Scharfe Kritik aus Brüssel am deutschen Meldegesetz

Berlin/Brüssel (dpa) - EU-Justizkommissarin Viviane Reding hat das vom Bundestag beschlossene Meldegesetz scharf kritisiert. «Ich bin überrascht, dass einige deutsche Politiker die Profitinteressen von hiesigen Werbeunternehmen vor das Grundrecht der Bürger auf Datenschutz stellen», sagte Reding der dpa.

Der Initiator der abgeschwächten Datenschutzregelung, der CSU-Innenexperte Hans-Peter Uhl, verteidigte dagegen sein Vorgehen. Die Änderungen gegenüber dem ursprünglichen Regierungsentwurf seien bei den Parlamentsberatungen auf Wunsch der Meldeämter eingefügt worden, sagte Uhl im Deutschlandfunk. Für die Behörden sei es nicht machbar, bei jeder Anfrage erst die Betroffenen um Erlaubnis zu fragen. In einer Stadt wie München kämen pro Jahr rund 100 000 Fälle zusammen.

Die zunächst im Regierungsentwurf vorgesehene Einwilligungsklausel zur Datenweitergabe durch die Meldeämter war bei den Gesetzesberatungen im Parlament in eine Widerspruchsklausel abgeschwächt worden.
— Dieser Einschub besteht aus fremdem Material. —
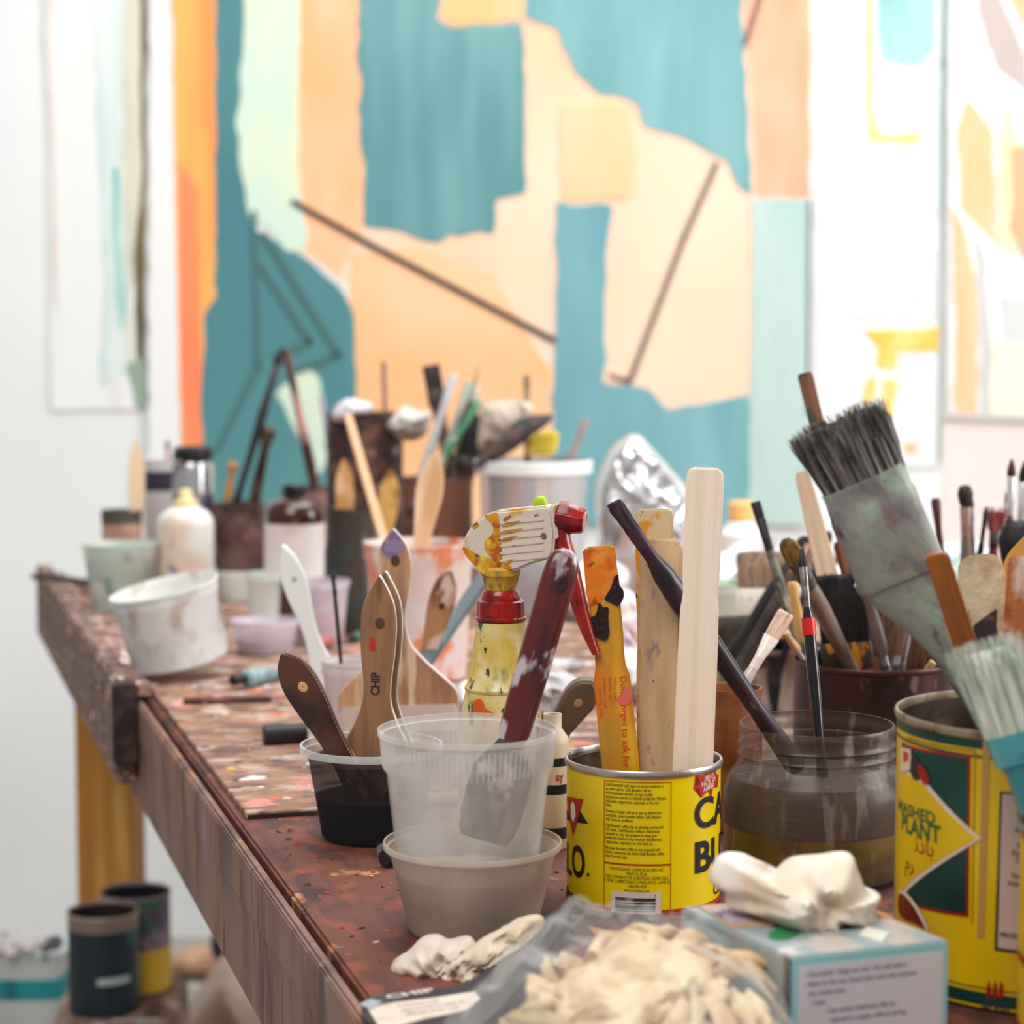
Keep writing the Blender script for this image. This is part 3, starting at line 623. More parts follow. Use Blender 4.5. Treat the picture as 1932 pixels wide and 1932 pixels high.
for v in bm.verts: v.co.y -= 0.0030
from_bm('black_blot', bm, M('black_impasto', (38, 24, 24), 0.35, bump=0.6, bscale=(300, 300, 300)), o_t, smooth=False)
bm = bmesh.new()
bm_join(bm, text_bm("Don't forget to ask for", 0.0062, sx=1.05, bold=0.0001), o_uv(1170, 1275), -math.pi / 2 - 0.06)
for k_, (tx, px_, py_) in enumerate((("rollers, trays", 1158, 1277), ("brushes, tape", 1148, 1277), ("sandpaper, caulk", 1138, 1279), ("and drop cloths", 1130, 1300))): bm_join(bm, text_bm(tx, 0.0030, sx=1.0), o_uv(px_, py_), -math.pi / 2 - 0.06)
for v in bm.verts: v.co.y -= 0.0033
ow = flat_bm([o_uv(a, b) for a, b in ((1099, 1040), (1128, 1035), (1158, 1033), (1166, 1080), (1170, 1108), (1160, 1120), (1150, 1112), (1142, 1128), (1130, 1140), (1122, 1126), (1112, 1146), (1106, 1120))])
for v in ow.verts: v.co.y -= .00315
from_bm('orange_wash', ow, M('orange_wash', (226, 120, 24), .45, layers=[((206, 84, 20), (70, 70, 50), .46, .62, 4), ((234, 150, 50), (60, 60, 60), .56, .68), ((120, 66, 28), (110, 110, 90), .64, .7)]), o_t, smooth=False)
bp = flat_bm([tuple(v) for v in smooth_poly([o_uv(a, b) for a, b in ((1164, 1318), (1174, 1308), (1182, 1296), (1190, 1310), (1188, 1326), (1172, 1330))], 3)])
for v in bp.verts: v.co.y -= .0036
from_bm('pink_dab', bp, S(226, 110, 96, .5), o_t, smooth=False)
from_bm('red_print', bm, S(222, 86, 20, 0.6), o_t, smooth=False)
m_beige = M('stained_beige_pine', (198, 168, 130), 0.6, layers=[((176, 142, 110), (60, 60, 10), 0.45, 0.62, 4), ((216, 190, 150), (30, 30, 8), 0.55, 0.7), ((150, 120, 120), (90, 90, 40), 0.62, 0.68), ((50, 40, 44), (170, 170, 120), 0.685, 0.71, 4)])
paddle('beige stained stir stick with ink specks, between the orange and the clean sticks', (1243, 1650, YC + 0.012), (1246, 1017, YC + 0.018),
       [(0, .0136), (0.42, .0138), (0.57, .0138), (0.60, .0132), (0.63, .0124), (0.70, .0126), (0.8, .0132), (0.975, .0138), (0.985, .0132), (1, .0120)], 0.006, m_beige)
paddle('short-topped stick with ochre and black smears rising behind the beige stick', (1240, 1640, YC + 0.03), (1234, 960, YC + 0.035),
       [(0, .0125), (0.55, .0125), (0.62, .0118), (0.7, .0118), (0.75, .0124), (0.975, .0126), (0.99, .012), (1, .0105)], 0.006,
       M('ochre_smeared_pine', (204, 182, 146), 0.5, layers=[((206, 140, 30), (50, 50, 40), 0.56, 0.62, 4), ((60, 46, 40), (90, 90, 80), 0.6, 0.64, 4)]))

# ------------------------------------------------------------ stacked deli tubs with the red brush
YU = 1.286
lowt, R_, B_, H_ = tub('lower clouded deli tub, its rim halfway up the front stack', 892, YU, 1586, 171, 124, m_cloud, band=0.006, rib=0)
inside(lowt, 'murky_water', [(B_ - 0.0016, 0.0022), (B_ - 0.001, 0.010)], M('murky_water', (190, 170, 96), 0.2, alpha=0.75), 48)
uz = at(888, YU).z + 0.030
upt, R_, B_, H_ = tub('upper frosted deli tub with a ribbed band, nested in the clouded tub', 883, YU, 1374, 172, 132, m_frost, band=0.0245, rib=96, z=uz)
inside(upt, 'milky_residue', [(B_ - 0.0015, 0.0016), (B_ + 0.0002, 0.006)], M('milky_residue', (214, 204, 184), 0.4, alpha=0.85), 48)
m_redw = M('red_lacquered_wood', (92, 30, 24), 0.28, coat=0.5, layers=[((38, 20, 26), (60, 30, 12), 0.46, 0.58, 4), ((150, 60, 30), (60, 60, 14), 0.6, 0.68, 4), ((184, 172, 180), (70, 70, 30), 0.565, 0.62, 6), ((40, 30, 46), (50, 50, 16), 0.60, 0.66, 4)], bump=0.3, bscale=(160, 160, 90))
m_, L_ = frame((912, 1585, YU - 0.004), (1070, 1036, YU + 0.012))
t = thing('paint_brush', 'red lacquered brush with paint-flecked handle standing in the upper frosted tub', 'brush', mat=m_)
MB().loft([(L_ * .33, .0074, .0062), (L_ * .37, .0098, .0064), (L_ * .45, .0102, .0066), (L_ * .60, .0106, .007), (L_ * .78, .0108, .0072), (L_ * .90, .0108, .0070), (L_ * .955, .0100, .0062), (L_ * .985, .0074, .0046), (L_, .0028, .002)], 20, 2.6).build('handle', m_redw, t)
k = MB().lathe([(0.0003, 0), (0.0030, 0), (0.0033, 0.0006), (0.0026, 0.0009), (0.0003, 0.0002)], 18, close=False, sy=1.7).build('hang_hole', S(36, 18, 18, 0.6), t)
k.location = (0.0030, -0.0069, L_ * .885); k.rotation_euler = (math.pi / 2, 0, 0)
MB().loft([(L_ * .14, .0190, .0072), (L_ * .24, .0186, .0074), (L_ * .27, .0150, .0070), (L_ * .34, .0078, .0062)], 24, 3).build('ferrule', M('smeared_ferrule', (70, 48, 56), 0.5, metal=0.1, layers=[((190, 176, 170), 70, 0.5, 0.6, 4), ((70, 50, 60), 60, 0.55, 0.62, 4)]), t)
mb = MB().loft([(0.0, .0150, .003), (L_ * .08, .0190, .006), (L_ * .15, .0185, .0066)], 22, 3); strands(mb, L_ * .15, 0.0, .017, .006, .0175, .003, 160, 5, 0.2, 0.0005, 3)
mb.build('bristles', M('caked_bristle', (40, 32, 38), 0.6, layers=[((140, 122, 112), (90, 90, 30), 0.5, 0.6, 4)]), t, angle=70)

# ------------------------------------------------------------ dark tub with two chip brushes
YD = 1.533
dt, R_, B_, H_ = tub('short clear tub of black wash with brushes, left of the stacked tubs', 702, YD, 1404, 136, 104, m_clear, band=0.004, rib=0)
inside(dt, 'black_wash', [(B_ - 0.0030, 0.0026), (B_ + (R_ * .955 - B_) * .45 - 0.0030, H_ * .45)], M('black_wash', (12, 12, 18), 0.5, ior=1.12), 48)
inside(dt, 'dried_film', [(B_ + (R_ * .955 - B_) * .46 - 0.0028, H_ * .46), (R_ * .945 - 0.0030, H_ * .86)], M('dried_film', (40, 31, 34), 0.6, alpha=0.7, ior=1.12), 48)
m_dkwood = M('varnished_brown', (92, 58, 44), 0.35, coat=0.3, layers=[((54, 34, 32), (40, 40, 14), 0.45, 0.6, 4), ((156, 112, 80), (80, 80, 30), 0.64, 0.7, 4)])
beaver('dark brown flat brush handle with pale hang hole leaning out of the black tub', (712, 1545, YD - 0.012), (533, 1230, YD - 0.03), [(0, .0125), (.15, .0118), (.32, .0085), (.5, .0088), (.68, .0118), (.82, .0128), (.93, .0092), (1, .0012)], .010, m_dkwood, (0.001, .80, .0032), hole_m=S(212, 170, 110, 0.5))
m_kraft = M('kraft_wood', (150, 112, 82), 0.55, layers=[((126, 90, 64), (140, 140, 12), 0.42, 0.62, 3), ((96, 66, 50), (50, 50, 10), 0.6, 0.7, 4)])
m_white = M('white_paint', (228, 226, 224), 0.4); m_teal = M('teal_edge', (60, 150, 150), 0.4, layers=[((210, 230, 228), (40, 40, 18), 0.42, 0.56)])  # the white edge paint also stands in for rim light
t, mm, LL = beaver('kraft-brown chip brush with stamped handle and white edge in the black tub', (706, 1530, YD + 0.006), (716, 1086, YD + 0.004), [(0, .024), (.26, .0235), (.36, .0165), (.46, .0104), (.56, .0100), (.68, .0122), (.80, .0128), (.88, .0108), (.95, .0056), (1, .0006)], .012, m_kraft, (0.0012, .805, .0034), edge=m_white, hole_m=S(84, 58, 44, 0.7))
bm = bmesh.new(); bm_join(bm, text_bm("CHIP", 0.0090, sx=.85, bold=.0003), (0.0018, LL * .50), math.pi / 2)
for v in bm.verts: v.co.y -= .0062
from_bm('stamped_print', bm, S(46, 34, 30, 0.7), t, smooth=False)
bm = flat_bm([(-.0058, LL * .685), (-.0010, LL * .69), (-.0026, LL * .735), (-.0056, LL * .75)])
for v in bm.verts: v.co.y -= .0062
from_bm('red_dab', bm, S(196, 40, 44, 0.5), t, smooth=False)
beaver('teal-edged chip brush tucked directly behind the kraft-brown one', (716, 1530, YD + 0.022), (727, 1078, YD + 0.020), [(0, .024), (.26, .0238), (.36, .0172), (.46, .0112), (.56, .0106), (.68, .0128), (.80, .0132), (.88, .0112), (.95, .0058), (1, .0006)], .011, m_kraft, edge=m_teal)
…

CSU-Chef Horst Seehofer rügte erneut die Aufweichung des Datenschutzes: «Es ist ein dicker Fehler, und der muss korrigiert werden, und die bayerische Staatsregierung wird zur Korrektur dieses Fehlers beitragen», sagte Seehofer bei einer Klausur des bayerischen Kabinetts am Tegernsee.

«Es ist und bleibt die Haltung der CSU: Persönliche Daten ohne Zustimmung des Betroffenen können nicht weiter verwendet werden», bemerkte Seehofer. Das sei eine eiserne Regel, die die CSU immer vertreten habe. «Und warum das in der Endphase der Gesetzesberatungen im Deutschen Bundestag anders gemacht wurde, ist mir nicht erklärbar.» Die Aussage seines Parteifreundes Uhl habe ihm «keine Freude bereitet», fügte der CSU-Chef hinzu.

Die EU-Justizkommissarin Reding sagte, das Meldegesetz widerspreche dem Geist der europäischen Datenschutzregeln. «Sie besagen, dass die Daten des Einzelnen nicht ohne seine Zustimmung verarbeitet oder an Dritte weitergegeben werden können.» Auch nach der derzeit diskutierten Reform der EU-Datenschutzvorgaben müsse dies weiterhin für den öffentlichen Sektor gelten. «Der ein oder andere deutsche Minister» wolle Behörden indes davon ausnehmen.

«Wie will der Staat glaubhaft von Unternehmen wie Facebook und Google verlangen, dass sie sich an strenge Datenschutzauflagen halten, während er selbst einen Ausverkauf des Datenschutzes an die Privatwirtschaft betreibt?», monierte Reding.

Der rheinland-pfälzische Ministerpräsident Kurt Beck (SPD) sagte, der derzeitigen Fassung könne man nicht zustimmen. «Das ist ein Ausverkauf der Persönlichkeitsrechte und der persönlichen Informationen», sagte Beck der Nachrichtenagentur dpa. Er gehe davon aus, dass die Länder das Gesetz «im Bundesrat stoppen und gravierend ändern». Es gehe «darum, dass man die Betroffenen fragt und auch ein Widerspruchsrecht hat, wenn es um die Erneuerung der Datenpakete geht.»

Auch Bundesjustizministerin Sabine Leutheusser-Schnarrenberger (FDP) hofft auf Änderungen durch den Bundesrat. «Der Regierungsentwurf des Meldegesetzes enthielt bewusst eine Einwilligungslösung. Die Bürgerinnen und Bürger hätten ausdrücklich Ja zur Verwendung ihrer Daten sagen müssen», sagte die FDP-Vize der «Passauer Neuen Presse» (Dienstag). Diese Lösung halte sie weiter für den richtigen Weg.